» **EXERCISE DIRECTIONS**
Collect all the lines that mention the word "Python".

Scene modeling code data:
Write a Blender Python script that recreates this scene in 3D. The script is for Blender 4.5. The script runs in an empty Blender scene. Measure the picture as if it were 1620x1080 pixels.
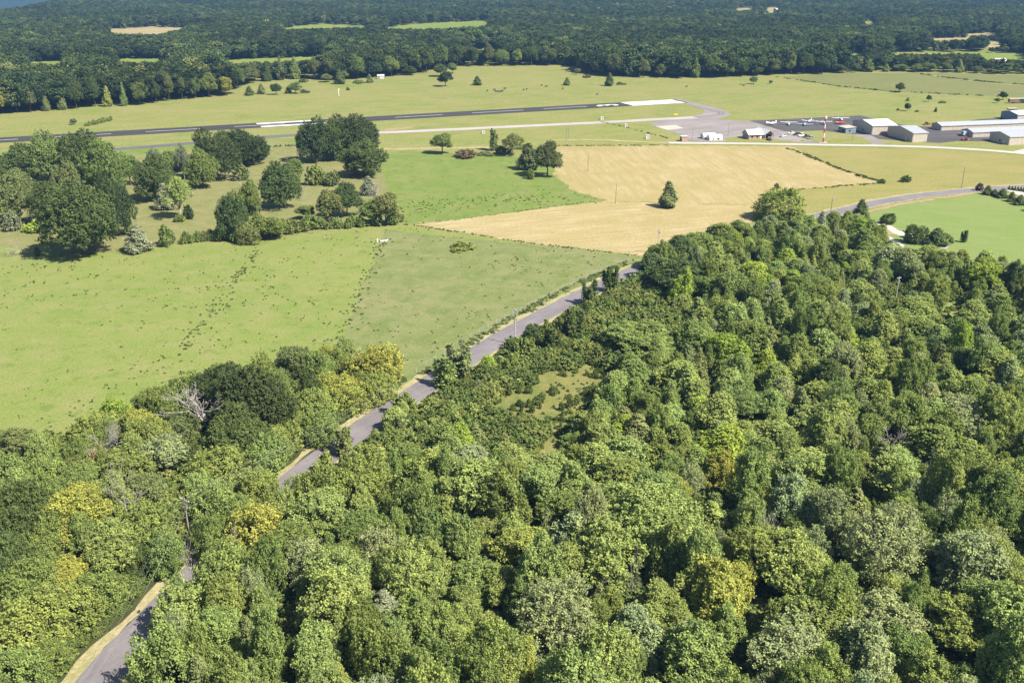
import bpy, bmesh, math, random
import numpy as np
from mathutils import Vector, Matrix, Euler
from mathutils.geometry import tessellate_polygon

SC = bpy.context.scene
COL = SC.collection
# ------------------------------------------------------------------ camera, sky, sun, exposure
F_PX, HORIZON_ROW, CAM_H = 1500.0, -55.0, 97.0
TH = math.atan((540 - HORIZON_ROW) / F_PX)
CT, ST = math.cos(TH), math.sin(TH)
cd = bpy.data.cameras.new('camera'); cam = bpy.data.objects.new('camera', cd); COL.objects.link(cam)
cd.sensor_width = 36.0; cd.lens = 36.0 * F_PX / 1620.0
cd.clip_start = 1.0; cd.clip_end = 20000.0
cam.location = (0, 0, CAM_H); cam.rotation_euler = (math.pi / 2 - TH, 0, 0)
SC.camera = cam

SUN_EL, SUN_AZ = 49.0, 121.0           # azimuth clockwise from the view direction (+Y)
W = bpy.data.worlds.new('World'); SC.world = W; W.use_nodes = True
wn = W.node_tree.nodes; wl = W.node_tree.links
bg = wn['Background']
sky = wn.new('ShaderNodeTexSky'); sky.sky_type = 'NISHITA'; sky.sun_disc = False
sky.sun_elevation = math.radians(SUN_EL); sky.sun_rotation = math.radians(SUN_AZ)
wl.new(sky.outputs[0], bg.inputs[0]); bg.inputs[1].default_value = 0.066
sd = bpy.data.lights.new('sun', 'SUN'); sd.energy = 5.0; sd.angle = math.radians(0.5); sd.color = (1.0, 0.93, 0.80)
sun = bpy.data.objects.new('sun', sd); COL.objects.link(sun)
a_ = math.radians(SUN_AZ); e_ = math.radians(SUN_EL)
SUN_DIR = Vector((math.sin(a_) * math.cos(e_), math.cos(a_) * math.cos(e_), math.sin(e_)))
sun.rotation_euler = (-SUN_DIR).to_track_quat('-Z', 'Y').to_euler()
sun.location = (200, -100, 400)
SC.view_settings.view_transform = 'Standard'; SC.view_settings.look = 'None'
SC.view_settings.exposure = 1.55; SC.view_settings.gamma = 1.0
cy = SC.cycles
cy.max_bounces = 5; cy.diffuse_bounces = 3; cy.glossy_bounces = 2; cy.transmission_bounces = 3
cy.transparent_max_bounces = 4; cy.volume_bounces = 0; cy.use_denoising = True
cy.caustics_reflective = False; cy.caustics_refractive = False

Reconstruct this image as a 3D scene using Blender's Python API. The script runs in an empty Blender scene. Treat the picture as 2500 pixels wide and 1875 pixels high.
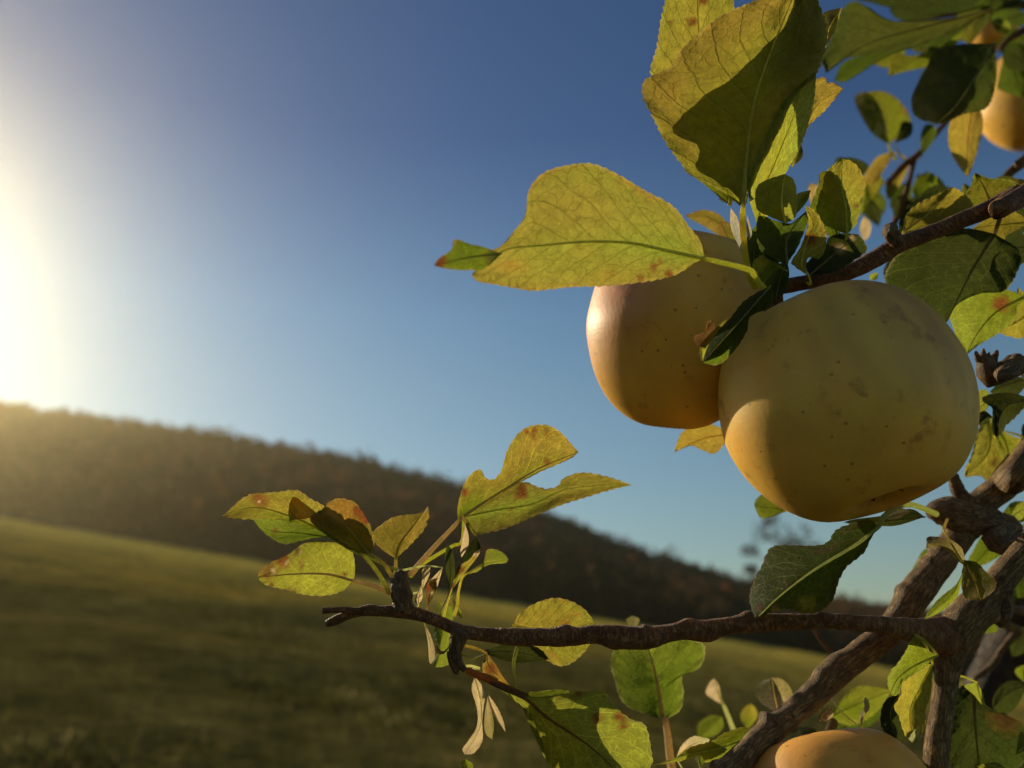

» **ANSWER TO THIS EXERCISE**
Write a Blender Python script that recreates this scene in 3D. The script is for Blender 4.5. The script runs in an empty Blender scene. Measure the picture as if it were 1620x1080 pixels.
Reconstruct this image as a 3D scene using Blender's Python API. The script runs in an empty Blender scene. Treat the picture as 2500 pixels wide and 1875 pixels high.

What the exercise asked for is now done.